• [Task prompt] Output exactly the lines from the first one down to the line containing "f = field.build('tile_field', M['tile'], parent);", inclusive.

+++

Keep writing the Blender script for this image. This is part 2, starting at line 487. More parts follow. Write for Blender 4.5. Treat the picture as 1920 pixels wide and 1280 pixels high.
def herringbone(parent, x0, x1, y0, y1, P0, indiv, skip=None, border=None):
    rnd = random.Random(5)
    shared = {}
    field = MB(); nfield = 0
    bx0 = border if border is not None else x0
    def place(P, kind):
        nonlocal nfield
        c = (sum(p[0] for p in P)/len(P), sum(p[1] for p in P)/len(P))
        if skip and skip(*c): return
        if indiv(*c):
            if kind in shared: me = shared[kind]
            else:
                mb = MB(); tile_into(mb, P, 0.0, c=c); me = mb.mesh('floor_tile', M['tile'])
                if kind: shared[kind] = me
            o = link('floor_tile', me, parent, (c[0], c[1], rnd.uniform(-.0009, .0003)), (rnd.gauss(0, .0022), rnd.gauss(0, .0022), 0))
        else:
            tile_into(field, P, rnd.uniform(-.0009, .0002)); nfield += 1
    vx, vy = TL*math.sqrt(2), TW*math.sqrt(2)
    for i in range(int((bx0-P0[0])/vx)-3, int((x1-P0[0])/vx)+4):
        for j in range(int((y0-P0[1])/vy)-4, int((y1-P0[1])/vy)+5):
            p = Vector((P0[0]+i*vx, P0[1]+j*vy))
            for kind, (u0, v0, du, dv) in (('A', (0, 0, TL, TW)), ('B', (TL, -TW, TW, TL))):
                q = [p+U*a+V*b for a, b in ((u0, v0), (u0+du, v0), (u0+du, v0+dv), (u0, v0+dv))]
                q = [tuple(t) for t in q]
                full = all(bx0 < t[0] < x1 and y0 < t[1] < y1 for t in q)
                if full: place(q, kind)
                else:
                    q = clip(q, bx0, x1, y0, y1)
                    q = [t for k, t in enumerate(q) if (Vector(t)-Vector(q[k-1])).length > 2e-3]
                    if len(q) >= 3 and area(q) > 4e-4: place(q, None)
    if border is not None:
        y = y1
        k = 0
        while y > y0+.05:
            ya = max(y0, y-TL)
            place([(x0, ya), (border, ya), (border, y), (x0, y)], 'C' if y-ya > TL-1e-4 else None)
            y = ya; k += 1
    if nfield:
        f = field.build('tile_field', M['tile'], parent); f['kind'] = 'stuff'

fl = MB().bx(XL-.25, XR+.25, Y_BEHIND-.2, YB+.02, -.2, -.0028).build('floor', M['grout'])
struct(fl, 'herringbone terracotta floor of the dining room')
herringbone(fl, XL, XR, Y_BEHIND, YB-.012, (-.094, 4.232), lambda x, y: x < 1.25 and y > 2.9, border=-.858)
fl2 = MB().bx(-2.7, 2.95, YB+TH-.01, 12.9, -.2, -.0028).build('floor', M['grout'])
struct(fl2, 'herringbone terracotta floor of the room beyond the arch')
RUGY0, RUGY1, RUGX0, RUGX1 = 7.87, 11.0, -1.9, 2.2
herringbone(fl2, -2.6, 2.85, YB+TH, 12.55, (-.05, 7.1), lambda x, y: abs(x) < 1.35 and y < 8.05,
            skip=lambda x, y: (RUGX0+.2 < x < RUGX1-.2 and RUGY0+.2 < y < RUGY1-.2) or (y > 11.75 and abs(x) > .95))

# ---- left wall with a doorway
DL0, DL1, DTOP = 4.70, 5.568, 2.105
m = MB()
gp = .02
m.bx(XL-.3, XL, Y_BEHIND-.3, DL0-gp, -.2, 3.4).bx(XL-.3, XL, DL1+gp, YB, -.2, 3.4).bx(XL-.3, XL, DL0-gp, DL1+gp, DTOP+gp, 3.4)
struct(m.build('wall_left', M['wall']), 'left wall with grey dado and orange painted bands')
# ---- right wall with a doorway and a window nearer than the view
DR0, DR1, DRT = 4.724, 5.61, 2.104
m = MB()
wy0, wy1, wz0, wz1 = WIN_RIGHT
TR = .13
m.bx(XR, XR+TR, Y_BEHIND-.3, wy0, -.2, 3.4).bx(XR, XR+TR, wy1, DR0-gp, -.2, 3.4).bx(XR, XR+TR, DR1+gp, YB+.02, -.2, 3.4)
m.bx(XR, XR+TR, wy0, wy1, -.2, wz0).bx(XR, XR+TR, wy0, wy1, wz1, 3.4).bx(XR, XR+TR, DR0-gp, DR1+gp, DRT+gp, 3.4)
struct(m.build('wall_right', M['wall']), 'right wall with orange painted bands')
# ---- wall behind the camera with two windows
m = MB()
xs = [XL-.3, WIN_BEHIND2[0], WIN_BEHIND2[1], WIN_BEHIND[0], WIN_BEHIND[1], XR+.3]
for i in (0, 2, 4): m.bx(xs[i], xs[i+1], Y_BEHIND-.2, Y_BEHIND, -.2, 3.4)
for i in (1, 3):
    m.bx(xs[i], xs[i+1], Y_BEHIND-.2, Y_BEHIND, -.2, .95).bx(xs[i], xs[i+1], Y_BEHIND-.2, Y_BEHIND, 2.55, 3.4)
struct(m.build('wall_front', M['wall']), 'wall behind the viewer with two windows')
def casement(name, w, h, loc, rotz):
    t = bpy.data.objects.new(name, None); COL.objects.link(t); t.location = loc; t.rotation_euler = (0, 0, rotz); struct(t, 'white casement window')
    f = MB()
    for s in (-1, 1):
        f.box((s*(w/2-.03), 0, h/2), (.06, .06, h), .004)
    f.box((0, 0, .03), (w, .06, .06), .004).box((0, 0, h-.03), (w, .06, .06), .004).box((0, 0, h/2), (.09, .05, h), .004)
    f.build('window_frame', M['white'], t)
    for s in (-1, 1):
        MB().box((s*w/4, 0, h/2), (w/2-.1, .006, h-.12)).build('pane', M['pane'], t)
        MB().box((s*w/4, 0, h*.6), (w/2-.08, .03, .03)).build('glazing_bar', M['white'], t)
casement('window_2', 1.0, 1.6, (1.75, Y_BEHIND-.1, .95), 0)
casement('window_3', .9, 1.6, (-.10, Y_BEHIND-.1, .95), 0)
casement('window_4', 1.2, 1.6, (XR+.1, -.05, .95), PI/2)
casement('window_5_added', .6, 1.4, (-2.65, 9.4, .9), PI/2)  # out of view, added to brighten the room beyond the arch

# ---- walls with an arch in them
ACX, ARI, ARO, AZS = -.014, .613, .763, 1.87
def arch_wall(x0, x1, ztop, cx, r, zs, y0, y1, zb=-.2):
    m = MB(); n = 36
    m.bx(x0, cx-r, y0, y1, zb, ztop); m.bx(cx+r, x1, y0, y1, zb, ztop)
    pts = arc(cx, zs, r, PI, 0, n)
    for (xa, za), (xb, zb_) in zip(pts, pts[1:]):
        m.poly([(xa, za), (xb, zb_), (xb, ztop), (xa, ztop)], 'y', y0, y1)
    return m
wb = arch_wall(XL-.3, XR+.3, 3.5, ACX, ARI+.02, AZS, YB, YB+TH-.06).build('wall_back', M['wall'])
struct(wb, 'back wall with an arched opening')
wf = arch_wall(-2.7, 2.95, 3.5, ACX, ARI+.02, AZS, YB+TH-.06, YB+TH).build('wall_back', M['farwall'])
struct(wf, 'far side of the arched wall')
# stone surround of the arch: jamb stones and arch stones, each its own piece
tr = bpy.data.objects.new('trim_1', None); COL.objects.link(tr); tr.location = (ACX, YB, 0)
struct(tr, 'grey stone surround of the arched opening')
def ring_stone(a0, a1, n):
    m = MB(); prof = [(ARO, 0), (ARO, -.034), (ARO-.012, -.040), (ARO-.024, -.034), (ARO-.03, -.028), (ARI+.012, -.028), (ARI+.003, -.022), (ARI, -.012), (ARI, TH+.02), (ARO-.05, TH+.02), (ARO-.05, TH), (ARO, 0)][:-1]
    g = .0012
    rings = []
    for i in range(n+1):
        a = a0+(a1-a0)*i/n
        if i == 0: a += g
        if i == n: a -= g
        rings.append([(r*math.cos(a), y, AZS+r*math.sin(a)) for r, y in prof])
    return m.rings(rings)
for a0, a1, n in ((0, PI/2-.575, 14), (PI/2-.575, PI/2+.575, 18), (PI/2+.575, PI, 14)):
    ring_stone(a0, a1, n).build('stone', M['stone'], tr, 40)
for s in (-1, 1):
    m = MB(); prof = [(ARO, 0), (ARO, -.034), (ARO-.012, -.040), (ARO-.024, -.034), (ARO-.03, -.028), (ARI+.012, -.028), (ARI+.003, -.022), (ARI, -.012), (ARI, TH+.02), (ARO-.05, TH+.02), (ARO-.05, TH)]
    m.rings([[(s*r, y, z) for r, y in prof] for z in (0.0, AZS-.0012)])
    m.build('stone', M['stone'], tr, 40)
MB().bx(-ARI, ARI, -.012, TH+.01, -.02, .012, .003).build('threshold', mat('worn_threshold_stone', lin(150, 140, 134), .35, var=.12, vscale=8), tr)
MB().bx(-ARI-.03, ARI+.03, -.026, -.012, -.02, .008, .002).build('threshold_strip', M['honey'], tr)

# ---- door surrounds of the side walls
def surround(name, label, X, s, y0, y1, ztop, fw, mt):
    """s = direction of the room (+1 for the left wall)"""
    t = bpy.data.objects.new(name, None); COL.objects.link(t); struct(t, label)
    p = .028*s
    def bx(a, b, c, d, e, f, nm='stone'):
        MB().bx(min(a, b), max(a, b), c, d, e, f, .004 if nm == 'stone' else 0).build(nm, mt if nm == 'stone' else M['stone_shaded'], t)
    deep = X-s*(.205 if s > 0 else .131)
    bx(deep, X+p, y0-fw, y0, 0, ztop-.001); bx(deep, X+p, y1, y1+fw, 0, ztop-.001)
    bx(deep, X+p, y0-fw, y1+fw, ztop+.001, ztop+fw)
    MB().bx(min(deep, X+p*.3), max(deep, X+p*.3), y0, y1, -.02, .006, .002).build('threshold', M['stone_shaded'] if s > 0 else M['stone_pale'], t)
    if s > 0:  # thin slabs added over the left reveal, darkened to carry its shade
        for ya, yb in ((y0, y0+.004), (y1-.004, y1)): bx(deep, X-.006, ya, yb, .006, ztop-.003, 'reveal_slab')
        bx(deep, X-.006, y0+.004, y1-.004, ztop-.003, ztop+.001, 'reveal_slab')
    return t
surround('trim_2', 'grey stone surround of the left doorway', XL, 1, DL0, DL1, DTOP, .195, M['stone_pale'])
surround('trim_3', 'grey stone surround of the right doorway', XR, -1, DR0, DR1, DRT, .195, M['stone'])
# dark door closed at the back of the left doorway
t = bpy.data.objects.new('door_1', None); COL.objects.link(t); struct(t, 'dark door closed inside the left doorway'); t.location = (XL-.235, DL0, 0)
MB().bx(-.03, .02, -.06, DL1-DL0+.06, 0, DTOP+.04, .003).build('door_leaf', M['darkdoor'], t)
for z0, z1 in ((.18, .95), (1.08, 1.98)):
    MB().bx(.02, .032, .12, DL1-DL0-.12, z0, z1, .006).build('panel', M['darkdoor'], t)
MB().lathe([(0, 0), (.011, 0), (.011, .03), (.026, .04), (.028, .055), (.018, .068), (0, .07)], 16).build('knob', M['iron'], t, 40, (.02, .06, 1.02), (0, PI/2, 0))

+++

• [The result]
Keep writing the Blender script for this image. This is part 2, starting at line 487. More parts follow. Write for Blender 4.5. Treat the picture as 1920 pixels wide and 1280 pixels high.
def herringbone(parent, x0, x1, y0, y1, P0, indiv, skip=None, border=None):
    rnd = random.Random(5)
    shared = {}
    field = MB(); nfield = 0
    bx0 = border if border is not None else x0
    def place(P, kind):
        nonlocal nfield
        c = (sum(p[0] for p in P)/len(P), sum(p[1] for p in P)/len(P))
        if skip and skip(*c): return
        if indiv(*c):
            if kind in shared: me = shared[kind]
            else:
                mb = MB(); tile_into(mb, P, 0.0, c=c); me = mb.mesh('floor_tile', M['tile'])
                if kind: shared[kind] = me
            o = link('floor_tile', me, parent, (c[0], c[1], rnd.uniform(-.0009, .0003)), (rnd.gauss(0, .0022), rnd.gauss(0, .0022), 0))
        else:
            tile_into(field, P, rnd.uniform(-.0009, .0002)); nfield += 1
    vx, vy = TL*math.sqrt(2), TW*math.sqrt(2)
    for i in range(int((bx0-P0[0])/vx)-3, int((x1-P0[0])/vx)+4):
        for j in range(int((y0-P0[1])/vy)-4, int((y1-P0[1])/vy)+5):
            p = Vector((P0[0]+i*vx, P0[1]+j*vy))
            for kind, (u0, v0, du, dv) in (('A', (0, 0, TL, TW)), ('B', (TL, -TW, TW, TL))):
                q = [p+U*a+V*b for a, b in ((u0, v0), (u0+du, v0), (u0+du, v0+dv), (u0, v0+dv))]
                q = [tuple(t) for t in q]
                full = all(bx0 < t[0] < x1 and y0 < t[1] < y1 for t in q)
                if full: place(q, kind)
                else:
                    q = clip(q, bx0, x1, y0, y1)
                    q = [t for k, t in enumerate(q) if (Vector(t)-Vector(q[k-1])).length > 2e-3]
                    if len(q) >= 3 and area(q) > 4e-4: place(q, None)
    if border is not None:
        y = y1
        k = 0
        while y > y0+.05:
            ya = max(y0, y-TL)
            place([(x0, ya), (border, ya), (border, y), (x0, y)], 'C' if y-ya > TL-1e-4 else None)
            y = ya; k += 1
    if nfield:
        f = field.build('tile_field', M['tile'], parent); f['kind'] = 'stuff'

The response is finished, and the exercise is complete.